* **WHAT YOU SHOULD DO**
Output exactly the lines from the first one down to the line containing "COL = sc.collection", inclusive.

(Extracted records)
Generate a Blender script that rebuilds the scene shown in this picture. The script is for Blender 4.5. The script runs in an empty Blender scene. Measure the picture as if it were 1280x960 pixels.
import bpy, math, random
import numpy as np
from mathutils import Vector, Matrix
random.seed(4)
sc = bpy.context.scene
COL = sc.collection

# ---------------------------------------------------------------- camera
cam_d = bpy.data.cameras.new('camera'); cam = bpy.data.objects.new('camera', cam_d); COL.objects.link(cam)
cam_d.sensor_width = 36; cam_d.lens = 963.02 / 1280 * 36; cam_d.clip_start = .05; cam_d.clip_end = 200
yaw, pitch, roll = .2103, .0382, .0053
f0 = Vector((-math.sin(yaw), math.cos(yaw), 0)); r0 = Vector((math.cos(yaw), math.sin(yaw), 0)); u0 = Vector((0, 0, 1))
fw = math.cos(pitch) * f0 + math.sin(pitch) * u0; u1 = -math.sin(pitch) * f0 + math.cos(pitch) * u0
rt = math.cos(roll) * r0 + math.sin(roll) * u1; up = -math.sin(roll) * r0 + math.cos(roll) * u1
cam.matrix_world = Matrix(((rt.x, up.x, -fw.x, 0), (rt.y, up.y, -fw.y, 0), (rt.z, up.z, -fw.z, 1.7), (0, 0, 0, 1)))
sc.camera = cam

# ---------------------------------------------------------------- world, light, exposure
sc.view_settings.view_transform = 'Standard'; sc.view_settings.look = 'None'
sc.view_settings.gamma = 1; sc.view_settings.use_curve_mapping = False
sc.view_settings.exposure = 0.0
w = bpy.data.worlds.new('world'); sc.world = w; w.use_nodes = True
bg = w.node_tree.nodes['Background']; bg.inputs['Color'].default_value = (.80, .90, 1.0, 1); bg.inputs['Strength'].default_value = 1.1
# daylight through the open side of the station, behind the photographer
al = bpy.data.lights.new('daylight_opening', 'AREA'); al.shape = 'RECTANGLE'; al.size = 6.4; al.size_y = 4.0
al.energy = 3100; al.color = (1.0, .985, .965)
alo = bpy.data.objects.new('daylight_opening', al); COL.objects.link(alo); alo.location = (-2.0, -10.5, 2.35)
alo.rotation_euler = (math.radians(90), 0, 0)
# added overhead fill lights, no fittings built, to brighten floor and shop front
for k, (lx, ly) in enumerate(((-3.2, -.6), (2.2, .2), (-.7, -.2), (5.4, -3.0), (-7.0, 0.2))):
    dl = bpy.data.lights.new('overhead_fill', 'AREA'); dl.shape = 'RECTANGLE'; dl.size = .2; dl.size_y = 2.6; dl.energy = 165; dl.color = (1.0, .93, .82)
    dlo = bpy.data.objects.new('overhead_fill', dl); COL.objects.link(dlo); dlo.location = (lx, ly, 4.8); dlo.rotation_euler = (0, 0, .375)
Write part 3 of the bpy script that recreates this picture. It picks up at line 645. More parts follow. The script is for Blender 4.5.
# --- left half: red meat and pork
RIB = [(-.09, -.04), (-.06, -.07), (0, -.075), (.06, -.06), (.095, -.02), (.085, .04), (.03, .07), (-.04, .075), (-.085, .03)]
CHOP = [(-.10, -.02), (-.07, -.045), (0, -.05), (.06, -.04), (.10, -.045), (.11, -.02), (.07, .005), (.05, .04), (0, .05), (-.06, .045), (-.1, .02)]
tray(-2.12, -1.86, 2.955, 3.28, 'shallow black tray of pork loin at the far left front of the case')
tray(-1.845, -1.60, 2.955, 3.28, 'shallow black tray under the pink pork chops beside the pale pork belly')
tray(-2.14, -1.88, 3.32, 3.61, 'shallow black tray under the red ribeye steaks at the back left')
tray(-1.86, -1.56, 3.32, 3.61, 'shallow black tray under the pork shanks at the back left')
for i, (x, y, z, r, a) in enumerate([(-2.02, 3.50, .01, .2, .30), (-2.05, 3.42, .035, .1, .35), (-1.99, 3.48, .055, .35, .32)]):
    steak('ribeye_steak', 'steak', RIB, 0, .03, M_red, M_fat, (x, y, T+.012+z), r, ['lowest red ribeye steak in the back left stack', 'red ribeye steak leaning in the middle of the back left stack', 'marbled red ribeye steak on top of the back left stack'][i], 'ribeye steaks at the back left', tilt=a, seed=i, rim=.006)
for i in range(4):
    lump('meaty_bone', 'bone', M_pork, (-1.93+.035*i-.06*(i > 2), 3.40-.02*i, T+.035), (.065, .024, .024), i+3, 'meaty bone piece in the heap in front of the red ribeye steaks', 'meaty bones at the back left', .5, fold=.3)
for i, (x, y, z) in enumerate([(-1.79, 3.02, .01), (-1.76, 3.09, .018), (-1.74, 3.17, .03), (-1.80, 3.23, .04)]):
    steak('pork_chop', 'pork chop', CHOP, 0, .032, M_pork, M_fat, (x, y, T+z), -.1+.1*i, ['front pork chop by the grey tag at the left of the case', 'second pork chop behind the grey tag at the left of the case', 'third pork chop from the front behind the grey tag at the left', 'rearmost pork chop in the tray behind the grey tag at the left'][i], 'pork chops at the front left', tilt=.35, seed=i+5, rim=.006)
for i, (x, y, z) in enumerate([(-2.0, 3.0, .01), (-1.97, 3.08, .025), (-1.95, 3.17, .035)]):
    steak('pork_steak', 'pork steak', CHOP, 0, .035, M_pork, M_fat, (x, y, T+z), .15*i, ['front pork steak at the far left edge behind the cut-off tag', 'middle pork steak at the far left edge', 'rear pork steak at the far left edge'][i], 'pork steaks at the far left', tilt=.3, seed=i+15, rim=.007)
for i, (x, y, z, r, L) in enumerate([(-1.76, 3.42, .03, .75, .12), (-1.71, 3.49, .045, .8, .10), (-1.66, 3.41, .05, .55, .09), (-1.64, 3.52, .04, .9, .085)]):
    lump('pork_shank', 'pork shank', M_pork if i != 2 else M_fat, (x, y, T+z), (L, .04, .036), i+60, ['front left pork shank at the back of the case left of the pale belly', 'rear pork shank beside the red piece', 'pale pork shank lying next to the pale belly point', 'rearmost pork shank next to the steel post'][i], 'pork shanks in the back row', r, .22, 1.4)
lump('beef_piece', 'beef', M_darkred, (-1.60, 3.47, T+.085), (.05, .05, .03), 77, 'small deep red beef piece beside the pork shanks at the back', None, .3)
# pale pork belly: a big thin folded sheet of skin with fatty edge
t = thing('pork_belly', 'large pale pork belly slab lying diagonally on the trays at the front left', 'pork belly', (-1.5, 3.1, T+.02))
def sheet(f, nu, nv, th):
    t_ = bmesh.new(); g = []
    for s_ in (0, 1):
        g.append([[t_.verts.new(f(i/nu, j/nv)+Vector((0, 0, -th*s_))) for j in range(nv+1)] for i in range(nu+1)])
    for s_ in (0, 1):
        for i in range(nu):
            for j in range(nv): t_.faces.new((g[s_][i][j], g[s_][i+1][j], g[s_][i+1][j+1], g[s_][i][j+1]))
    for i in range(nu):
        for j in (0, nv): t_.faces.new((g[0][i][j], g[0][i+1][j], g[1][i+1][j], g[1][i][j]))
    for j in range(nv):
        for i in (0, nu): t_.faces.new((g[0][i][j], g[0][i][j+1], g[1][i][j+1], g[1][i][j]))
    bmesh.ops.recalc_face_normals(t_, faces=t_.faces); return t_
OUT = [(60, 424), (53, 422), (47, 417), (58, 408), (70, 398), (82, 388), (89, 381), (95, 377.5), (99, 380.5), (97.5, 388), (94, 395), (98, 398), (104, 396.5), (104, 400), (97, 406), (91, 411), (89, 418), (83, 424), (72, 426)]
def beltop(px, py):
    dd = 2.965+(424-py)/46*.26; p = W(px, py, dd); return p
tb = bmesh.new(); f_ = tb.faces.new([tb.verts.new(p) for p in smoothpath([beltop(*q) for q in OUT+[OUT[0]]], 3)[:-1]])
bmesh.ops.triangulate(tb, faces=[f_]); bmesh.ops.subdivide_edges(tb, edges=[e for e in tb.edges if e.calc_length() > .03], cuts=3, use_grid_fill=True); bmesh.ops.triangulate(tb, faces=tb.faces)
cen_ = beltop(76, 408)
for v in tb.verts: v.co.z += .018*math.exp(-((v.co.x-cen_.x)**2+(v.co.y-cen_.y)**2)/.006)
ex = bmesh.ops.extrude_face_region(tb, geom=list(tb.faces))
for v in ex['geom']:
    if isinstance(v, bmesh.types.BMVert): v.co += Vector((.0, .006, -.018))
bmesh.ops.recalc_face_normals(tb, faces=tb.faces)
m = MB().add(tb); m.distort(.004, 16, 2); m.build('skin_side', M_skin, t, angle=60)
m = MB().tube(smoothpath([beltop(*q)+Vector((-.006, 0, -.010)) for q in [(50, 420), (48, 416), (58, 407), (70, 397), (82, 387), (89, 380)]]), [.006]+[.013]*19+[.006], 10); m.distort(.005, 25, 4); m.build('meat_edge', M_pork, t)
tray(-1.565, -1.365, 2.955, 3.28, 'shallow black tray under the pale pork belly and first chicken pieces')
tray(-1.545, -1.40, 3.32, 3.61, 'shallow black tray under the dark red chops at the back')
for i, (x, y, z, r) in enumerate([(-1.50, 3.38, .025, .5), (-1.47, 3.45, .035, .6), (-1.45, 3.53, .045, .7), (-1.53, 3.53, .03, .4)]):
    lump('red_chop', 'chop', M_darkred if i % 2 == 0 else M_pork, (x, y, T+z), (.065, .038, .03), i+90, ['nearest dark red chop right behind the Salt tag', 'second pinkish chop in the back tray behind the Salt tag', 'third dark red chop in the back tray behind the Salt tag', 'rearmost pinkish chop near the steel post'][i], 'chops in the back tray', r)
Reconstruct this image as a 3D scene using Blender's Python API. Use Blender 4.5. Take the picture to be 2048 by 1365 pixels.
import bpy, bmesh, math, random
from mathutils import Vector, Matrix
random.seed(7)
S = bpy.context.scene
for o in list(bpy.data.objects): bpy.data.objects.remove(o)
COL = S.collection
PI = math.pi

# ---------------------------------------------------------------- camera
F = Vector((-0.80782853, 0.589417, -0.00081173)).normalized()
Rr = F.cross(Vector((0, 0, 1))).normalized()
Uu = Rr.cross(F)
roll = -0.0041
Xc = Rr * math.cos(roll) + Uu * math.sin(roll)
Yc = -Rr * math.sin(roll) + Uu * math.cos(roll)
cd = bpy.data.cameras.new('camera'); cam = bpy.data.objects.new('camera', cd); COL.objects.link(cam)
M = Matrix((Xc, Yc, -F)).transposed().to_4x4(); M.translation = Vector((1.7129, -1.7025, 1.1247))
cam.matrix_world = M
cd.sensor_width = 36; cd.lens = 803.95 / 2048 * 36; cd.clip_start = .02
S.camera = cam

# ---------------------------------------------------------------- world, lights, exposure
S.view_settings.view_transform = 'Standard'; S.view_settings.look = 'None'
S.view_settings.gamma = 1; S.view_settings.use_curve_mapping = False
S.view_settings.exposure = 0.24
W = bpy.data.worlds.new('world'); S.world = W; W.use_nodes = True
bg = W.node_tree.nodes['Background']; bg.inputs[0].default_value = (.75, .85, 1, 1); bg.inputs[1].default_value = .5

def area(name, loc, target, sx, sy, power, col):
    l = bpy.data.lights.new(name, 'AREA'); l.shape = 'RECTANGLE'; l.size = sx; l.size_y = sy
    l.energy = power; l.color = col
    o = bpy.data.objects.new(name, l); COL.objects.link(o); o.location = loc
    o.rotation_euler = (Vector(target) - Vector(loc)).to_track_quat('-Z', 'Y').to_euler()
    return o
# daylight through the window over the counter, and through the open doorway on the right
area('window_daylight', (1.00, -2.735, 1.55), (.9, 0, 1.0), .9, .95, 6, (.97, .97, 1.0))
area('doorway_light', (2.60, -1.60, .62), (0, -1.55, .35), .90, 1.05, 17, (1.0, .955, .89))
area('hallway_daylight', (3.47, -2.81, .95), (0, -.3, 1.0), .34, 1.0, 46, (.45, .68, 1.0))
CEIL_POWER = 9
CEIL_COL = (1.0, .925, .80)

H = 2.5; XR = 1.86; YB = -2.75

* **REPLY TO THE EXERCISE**
Generate a Blender script that rebuilds the scene shown in this picture. The script is for Blender 4.5. The script runs in an empty Blender scene. Measure the picture as if it were 1280x960 pixels.
import bpy, math, random
import numpy as np
from mathutils import Vector, Matrix
random.seed(4)
sc = bpy.context.scene
COL = sc.collection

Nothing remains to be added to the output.